Anyway, its a good thing I am not writing into my phone: I don’t have to ‘switch off all electronic devices’ to humour the pilot and can write right through take-off and landing. Air crews like passengers who write on paper. I do hope some wannabe terrorist doesn’t attack fellow passengers with a pencil-dagger in American airspace. That would make the rest of the world roll out new travel restrictions to ban the use of pencils in airplanes. I finish a first draft and have enough time for a nap before the plane touches down in Lagos. There is always the possibility of scaring fellow passengers with sleep-associated-sleeping-disorders, but life is too short to avoid snoozing for fear of snoring.

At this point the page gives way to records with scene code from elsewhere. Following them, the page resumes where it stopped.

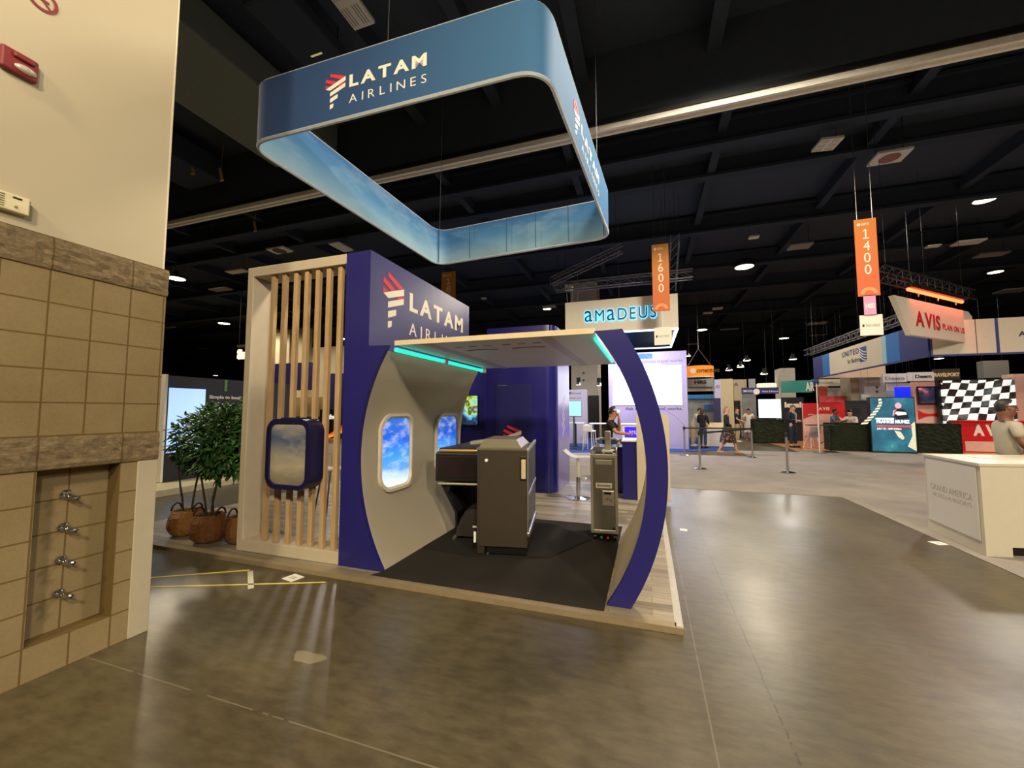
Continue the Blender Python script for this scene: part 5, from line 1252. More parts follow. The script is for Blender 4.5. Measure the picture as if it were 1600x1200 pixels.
# checkered flag LED wall
FLAG = NT('checkered_led'); p, x, y, z = FLAG.pos()
n_ = FLAG.noise(p, 0.55, 2, 0.4, 1)
sub = FLAG.n('ShaderNodeVectorMath', operation='SUBTRACT'); FLAG.l(n_, sub.inputs[0]); sub.inputs[1].default_value = (0.5, 0.5, 0.5)
scl = FLAG.n('ShaderNodeVectorMath', operation='SCALE'); FLAG.l(sub.outputs[0], scl.inputs[0]); scl.inputs['Scale'].default_value = 0.5
add = FLAG.n('ShaderNodeVectorMath', operation='ADD'); FLAG.l(p, add.inputs[0]); FLAG.l(scl.outputs[0], add.inputs[1])
sx = FLAG.n('ShaderNodeSeparateXYZ'); FLAG.l(add.outputs[0], sx.inputs[0])
cmb = FLAG.n('ShaderNodeCombineXYZ'); FLAG.l(FLAG.math('ADD', sx.outputs[0], FLAG.math('MULTIPLY', sx.outputs[2], -0.22)), cmb.inputs[0]); FLAG.l(FLAG.math('ADD', sx.outputs[2], FLAG.math('MULTIPLY', sx.outputs[0], -0.10)), cmb.inputs[1])
ck = FLAG.n('ShaderNodeTexChecker'); FLAG.l(cmb.outputs[0], ck.inputs[0]); ck.inputs['Scale'].default_value = 1 / 0.255
ck.inputs[1].default_value = lin('#eef4f2'); ck.inputs[2].default_value = lin('#20160f')
fo = FLAG.mix(FLAG.math('MULTIPLY', FLAG.ramp(FLAG.noise(p, 1.8, 5), [(0.45, (0, 0, 0, 1)), (0.7, (1, 1, 1, 1))]), 0.25), ck.outputs[0], lin('#aab8b8'))
FLAG.l(fo, FLAG.b.inputs['Base Color']); FLAG.l(fo, FLAG.b.inputs['Emission Color']); FLAG.b.inputs['Emission Strength'].default_value = 0.7
fl = thing('led_wall', 'large LED wall showing a waving checkered racing flag', 'screen', (12.1, 20.5, 0.012))
MB().box((11.06, 20.5, 0.9), (13.2, 20.6, 2.74)).build('screen', FLAG.m, fl); MB().box((11.0, 20.61, 0.013), (13.25, 20.8, 2.78)).build('housing', BLACK, fl)
rc2 = thing('red_counter', 'red counter with big white letters in front of the checkered screen', 'counter', (12, 19.6, 0.012))
a = at_y(1500, 659, 19.8); b = at_y(1600, 700, 19.8)
MB().box((a.x, 19.8, 0.014), (14.6, 20.3, a.z), 0.01).build('front', RED, rc2); MB().box((a.x - 0.05, 19.74, a.z), (14.6, 20.35, a.z + 0.05), 0.01).build('counter_top', RED, rc2)
MB().box((a.x + 0.1, 19.79, 0.05), (14.6, 19.8, 0.42)).build('pale_base', RPINK, rc2)
q = at_y(1521, 681, 19.8); r = at_y(1562, 666, 19.8); text(rc2, 'AVIS', (q.x, 19.8, q.z), X, Z, (r.x - q.x) * 1.3, 0.42, LETTER, 0.01, 0.05, each=0.12)
# far hanging signs right
board(1379, 1417, 584, 597, 23.5, M('panel_white_left', '#d3cec4', 0.6), 'hanging_sign', 'left white hanging panel with grey letters, leftmost under the slanted hanging sign', 'hanging sign', 'Deem', (1383, 588, 1413, 594), GREYT, 0.1, True, 0.03)
board(1418, 1460, 582, 595, 23.4, M('panel_white_right', '#d6d1c7', 0.6), 'hanging_sign', 'white hanging panel with dark letters directly left of the gold-lettered sign', 'hanging sign', 'Deem', (1430, 585, 1455, 591), DARKT, 0.1, True, 0.03)
board(1458, 1501, 577, 593, 23.9, M('sign_dark_brown', '#3b3229', 0.6), 'hanging_sign', 'dark brown hanging sign with gold letters above the checkered screen', 'hanging sign', 'TRAVELPORT', (1455, 582, 1499, 589), M('gold_letters', '#e8c890', 0.4), 0.1, True, 0.05)
board(1536, 1578, 564, 590, 30, M('far_grey_box', '#6b665c', 0.7), 'grey_box', 'dim grey hanging box above the checkered screen', 'hanging sign', hang=True, dp=0.5)
# white plastic chair + table by the red wall
def shell_chair(x, y, rz, label):
    t = thing('shell_chair', label, 'chair', (x, y, 0.013), rz)
    m = MB(); rows = []
    for k in range(11):
        u = k / 10
        yy, zz = (-0.22 + 0.42 * u * 1.6, 0.46 - 0.03 * math.sin(math.pi * u)) if u < 0.55 else (0.15 + 0.14 * (u - 0.55) / 0.45, 0.45 + 0.42 * (u - 0.55) / 0.45)
        rows.append([(-0.23 + 0.46 * j / 8, yy - 0.05 * abs(j / 4 - 1) ** 2 * (1 if u > .5 else 0), zz + 0.05 * abs(j / 4 - 1) ** 2) for j in range(9)])
    m.grid(rows); bmesh.ops.solidify(m.bm, geom=list(m.bm.faces), thickness=0.015); m.build('shell', M('chair_grey', '#b9b4b8', 0.4), t, True, world=False)
    for sx_ in (-1, 1):
        for sy_ in (-1, 1): MB().cyl((sx_ * 0.12, sy_ * 0.1, 0.44), (sx_ * 0.23, sy_ * 0.22, 0), 0.014, seg=6).build('leg', PUREW, t, world=False)
    return t
p = at_z(1268, 700, 0.0); shell_chair(p.x, 20.0, R(200), 'pale shell chair on the orange floor before the red wall')
t = thing('cafe_table', 'slim dark high table left of the hedge counter', 'table', (6.2, 18.35, 0.013))
MB().box((-0.4, -0.2, 0.98), (0.5, 0.25, 1.01), 0.006).build('table_top', BLACKM, t, world=False)
MB().cyl((0.3, 0, 0), (0.3, 0, 0.98), 0.022, seg=8).cyl((0.3, 0, 0.5), (0.0, 0, 0.3), 0.012, seg=6).build('leg', BLACKM, t, world=False)
MB().box((0.1, -0.2, 0), (0.5, 0.2, 0.012)).build('base', BLACKM, t, world=False)
p = at_z(1281, 708, 0); q = at_y(1279, 600, p.y)
t = thing('sign_pole', 'thin pale floor pole standing in front of the red wall', 'pole', (p.x, p.y, 0.013))
MB().cyl((0, 0, 0.01), (0, 0, q.z), 0.02, seg=8).build('pole', PANELW, t, world=False); MB().lathe([(0.2, 0), (0.2, 0.01), (0.02, 0.015)], seg=18).build('base', STEEL, t, world=False)

# ================================================================== slanted blue and white hanging sign
UB = M('sign_navy', '#2b357c', 0.5); UB2 = M('sign_mid_blue', '#1f6fc0', 0.5); UB3 = M('sign_sky_blue', '#9cc4d8', 0.5); UW = M('sign_cream', '#cfc6b2', 0.55, var=0.02)
UX, UY = 8.385, 16.0; UZ0, UZ1 = 3.24, 4.33; UE = 25.2
ub = thing('hanging_box_sign', 'long slanted hanging sign with navy, blue and cream stripes and a globe emblem', 'hanging sign', (UX, UY, UZ0))
def seg_(y0, y1, mt, nm): MB().box((UX - 0.03, y0, UZ0 + 0.05), (UX + 0.06, y1, UZ1)).build(nm, mt, ub)
def yat(px): return at_x(px, 560, UX).y
ys = [UY, yat(1408), yat(1387), yat(1380), yat(1297), yat(1286), UE]
seg_(ys[0], ys[1], UB, 'navy_stripe'); seg_(ys[1], ys[2], UB2, 'blue_stripe'); seg_(ys[2], ys[3], UB3, 'pale_stripe'); seg_(ys[3], ys[4], UW, 'cream_field'); seg_(ys[4], ys[5], UB2, 'blue_stripe'); seg_(ys[5], ys[6], UB, 'navy_stripe')
MB().box((UX - 0.035, UY, UZ0), (UX + 0.065, UE, UZ0 + 0.05)).build('lower_edge', UB, ub)
q0 = at_x(1316, 561, UX - 0.03); q1 = at_x(1342, 553, UX - 0.03)
text(ub, 'UNITED', (UX - 0.03, q0.y, 3.93), -Y, Z, q0.y - q1.y, 0.24, M('sign_navy_letters', '#1d2b5e', 0.5), 0.006, 0.03, each=0.25)
text(ub, 'for Business', (UX - 0.03, q0.y - 0.5, 3.60), -Y, Z, (q0.y - q1.y) * 0.75, 0.2, DARKT, 0.006, 0.0)
g0 = at_x(1345, 560, UX).y; g1 = at_x(1356, 560, UX).y
MB().box((UX - 0.036, g1, 3.55), (UX - 0.03, g0, 4.15)).build('globe_emblem', M('globe_blue', '#254a8c', 0.5), ub)
m = MB()
for k in range(4):
    pts = [(UX - 0.037, g0 - (g0 - g1) * u, 3.58 + 0.11 * k + 0.22 * (1 - u) ** 2) for u in (0.0, .25, .5, .75, 1.0)]; m.tube(pts, 0.018, 5)
m.build('globe_lines', LETTER, ub)
m = MB(); xs = [UX + 0.06, at_y(1519, 520, UY).x, at_y(1555, 520, UY).x, UX + 5.5]
MB().box((UX + 0.06, UY - 0.03, UZ0), (UX + 5.5, UY + 0.06, UZ0 + 0.05)).build('lower_edge', UB, ub)
MB().box((UX + 0.06, UY - 0.03, UZ0 + 0.05), (UX + 5.5, UY + 0.06, UZ1)).build('cream_field', UW, ub)
for xx, ww in ((UX + 0.0, 0.06), (at_y(1554, 520, UY).x, 0.07)): MB().box((xx, UY - 0.04, UZ0), (xx + ww, UY - 0.03, UZ1)).build('navy_divider', UB, ub)
MB().box((at_y(1523, 520, UY).x, UY - 0.036, UZ0 + 0.05), (at_y(1524, 520, UY).x, UY - 0.03, UZ1)).build('panel_joint', DARKT, ub)
q = at_y(1590, 525, UY); text(ub, 'American', (q.x, UY - 0.03, q.z - 0.02), X, Z, 0.9, 0.15, DARKT, 0.006, 0.02)
MB().box((UX + 0.06, 24.9, UZ0), (UX + 2.9, 25.0, UZ1 - 0.05)).build('far_side', M('sign_peach', '#dcc0a0', 0.55), ub)
for a_, b_ in ((UX, UY), (UX, UE), (UX + 5.4, UY)): MB().cyl((a_, b_, UZ1), (a_, b_, 9.29), 0.005, seg=5).build('hanger', BLACKM, ub)
truss((UX + 0.3, 16.5, 4.85), (UX + 0.3, 27, 4.85), 0.3, TRUSS, 'lighting_truss', 'long grey truss over the slanted blue and white sign')
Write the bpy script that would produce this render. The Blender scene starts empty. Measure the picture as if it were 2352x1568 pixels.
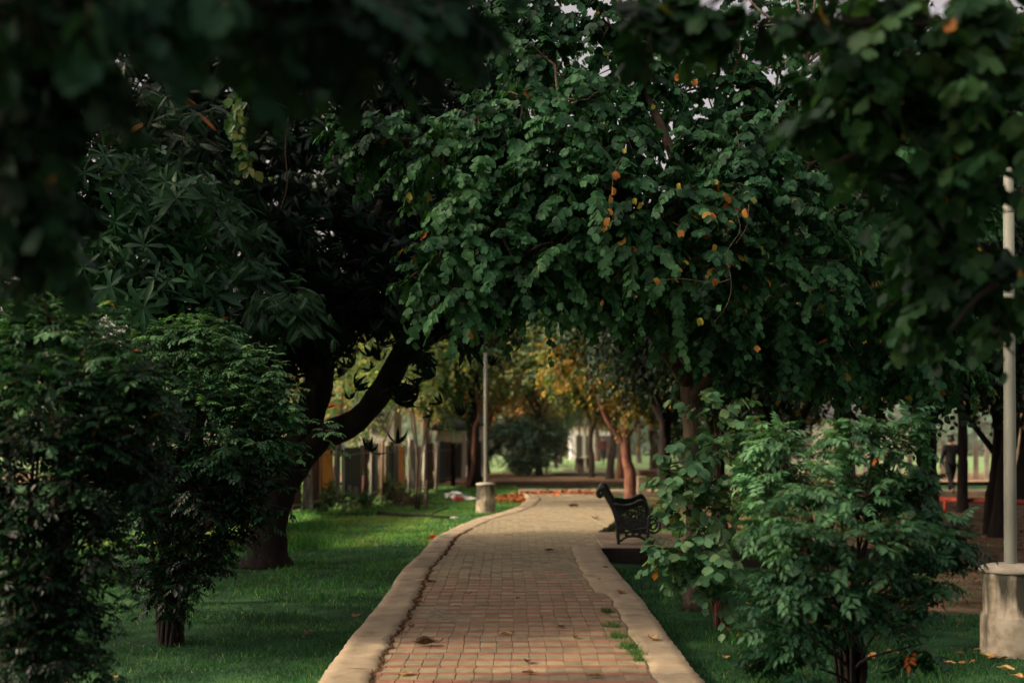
import bpy, math, random
import numpy as np
from mathutils import Vector
RNG = np.random.default_rng(11)
random.seed(5)
S = bpy.context.scene
COL = S.collection
# ------------------------------------------------------------------ camera frame of reference
FPX, CX, HY, CAMH, GZ = 2613.0, 1176.0, 1010.0, 1.55, -0.15   # photograph measured on a 2352 px wide grid
def W(px, py, d):
    return np.array([(px - CX) / FPX * d, d, CAMH - (py - HY) / FPX * d])
def depth_at(py, z=GZ):
    return FPX * (CAMH - z) / (py - HY)
def G(px, py, z=GZ):
    d = depth_at(py, z)
    return np.array([(px - CX) / FPX * d, d, z])
# ------------------------------------------------------------------ object helpers
def setp(o, label=None, cat=None, group=None, kind=None):
    if label: o['label'] = label
    if cat: o['category'] = cat
    if group: o['group'] = group
    if kind: o['kind'] = kind
    return o
def thing(name, label, cat, loc=(0, 0, 0), rz=0.0, group=None):
    o = bpy.data.objects.new(name, None); COL.objects.link(o)
    o.location = [float(v) for v in loc]; o.rotation_euler = (0, 0, rz); o.empty_display_size = .2
    return setp(o, label, cat, group)
class MB:
    def __init__(s): s.V = []; s.F = []; s.T = []; s.M = []; s.n = 0
    def add(s, V, F, mat=0, tint=0.5):
        V = np.asarray(V, float).reshape(-1, 3); F = np.asarray(F, np.int64)
        if F.ndim == 1: F = F[None]
        s.V.append(V); s.F.append(F + s.n); s.n += len(V)
        s.T.append(np.broadcast_to(np.asarray(tint, float), (len(V),)).copy())
        s.M.append(np.full(len(F), mat, np.int32))
        return s
    def tube(s, P, R, sides=8, mat=0, tint=.5, flat=1.0, caps=True, up=None):
        P = np.asarray(P, float); n = len(P)
        R = np.broadcast_to(np.asarray(R, float), (n,))
        T = np.gradient(P, axis=0); T /= np.linalg.norm(T, axis=1)[:, None] + 1e-9
        u0 = np.array([0, 0, 1.]) if up is None else np.asarray(up, float)
        if up is None and abs(T[0] @ u0) > .8: u0 = np.array([1., 0, 0])
        A = np.zeros_like(P); a = u0 - T[0] * (u0 @ T[0]); a /= np.linalg.norm(a)
        for i in range(n):
            a = a - T[i] * (a @ T[i]); a /= np.linalg.norm(a) + 1e-9; A[i] = a
        B = np.cross(T, A)
        th = np.arange(sides) / sides * 2 * math.pi
        V = P[:, None] + R[:, None, None] * (np.cos(th)[None, :, None] * A[:, None] + flat * np.sin(th)[None, :, None] * B[:, None])
        i = np.arange(n - 1)[:, None] * sides; j = np.arange(sides)[None]; k = (j + 1) % sides
        F = np.stack([i + j, i + k, i + sides + k, i + sides + j], -1).reshape(-1, 4)
        base = s.n
        s.add(V.reshape(-1, 3), F, mat, tint)
        if caps:
            for q in (np.arange(sides)[::-1], (n - 1) * sides + np.arange(sides)):
                s.F.append(np.array([q + base])); s.M.append(np.full(1, mat, np.int32))
        return s
    def box(s, c, h, mat=0, tint=.5, rz=0.0, top=None, bev=0.0):
        c = np.asarray(c, float); h = np.asarray(h, float)
        if bev > 0:
            x, y, z = h; b = bev
            o = [(-x, -y + b), (-x + b, -y), (x - b, -y), (x, -y + b), (x, y - b), (x - b, y), (-x + b, y), (-x, y - b)]
            i_ = [(max(-x + b, min(x - b, p[0])), max(-y + b, min(y - b, p[1]))) for p in o]
            V = [(p[0], p[1], -z) for p in o] + [(p[0], p[1], z - b) for p in o] + [(p[0] * (1 - b / x * .9), p[1] * (1 - b / y * .9), z) for p in o]
            V = np.array(V); F = []
            for r in (0, 8):
                for k in range(8): F.append([r + k, r + (k + 1) % 8, r + 8 + (k + 1) % 8, r + 8 + k])
            tops = np.array([[16 + k for k in range(8)], [7 - k for k in range(8)]])
        else:
            V = np.array([[sx, sy, sz] for sz in (-1, 1) for sx, sy in ((-1, -1), (1, -1), (1, 1), (-1, 1))]) * h
            F = [[0, 3, 2, 1], [4, 5, 6, 7], [0, 1, 5, 4], [1, 2, 6, 5], [2, 3, 7, 6], [3, 0, 4, 7]]; tops = None
        if rz:
            co, si = math.cos(rz), math.sin(rz)
            V = np.stack([V[:, 0] * co - V[:, 1] * si, V[:, 0] * si + V[:, 1] * co, V[:, 2]], 1)
        base = s.n
        s.add(V + c, F, mat, tint)
        if tops is not None:
            s.F.append(tops + base); s.M.append(np.full(2, mat, np.int32))
        return s
    def build(s, name, mats, parent=None, origin=None, smooth=True):
        V = np.concatenate(s.V)
        if origin is not None: V = V - np.asarray(origin, float)
        me = bpy.data.meshes.new(name)
        me.vertices.add(len(V)); me.vertices.foreach_set('co', V.astype(np.float32).ravel())
        loops = np.concatenate([f.ravel() for f in s.F]); sizes = np.concatenate([np.full(len(f), f.shape[1]) for f in s.F])
        me.loops.add(len(loops)); me.loops.foreach_set('vertex_index', loops.astype(np.int32))
        me.polygons.add(len(sizes))
        me.polygons.foreach_set('loop_start', np.concatenate([[0], np.cumsum(sizes)[:-1]]).astype(np.int32))
        me.polygons.foreach_set('loop_total', sizes.astype(np.int32))
        me.polygons.foreach_set('material_index', np.concatenate(s.M))
        me.polygons.foreach_set('use_smooth', np.full(len(sizes), smooth))
        a = me.attributes.new('tint', 'FLOAT', 'POINT'); a.data.foreach_set('value', np.concatenate(s.T).astype(np.float32))
        for m in (mats if isinstance(mats, (list, tuple)) else [mats]):
            if m is not None: me.materials.append(m)
        me.update(calc_edges=True); me.validate()
        o = bpy.data.objects.new(name, me); COL.objects.link(o)
        if parent is not None: o.parent = parent
        elif origin is not None: o.location = [float(v) for v in origin]
        return o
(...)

This second story is about a Lagos cabbie. My imagination is getting lazy: I spend quality time in funerals and cabs and all I’m getting are stories about funerals and cabs. Oh well. The working title for the cabbie’s tale is The Monkey on Teslim’s Back. It’s a rubbish title, yes, and if this story survives I’ll see about revamping it. Unless I get to like it. I’m notorious that way.
Rest in Peace, Edward, and thank you for my new sense of urgency. I never met you but I almost wept for you yesterday: your elderly best friend tried to say a few words at your service of songs and kept breaking down… Strange how I hold it together at the funerals of close relatives, and then the funeral of a total stranger blasts through my defences. Your siblings, children and friends… there was love there for you.
But then you knew that all along, didn’t you?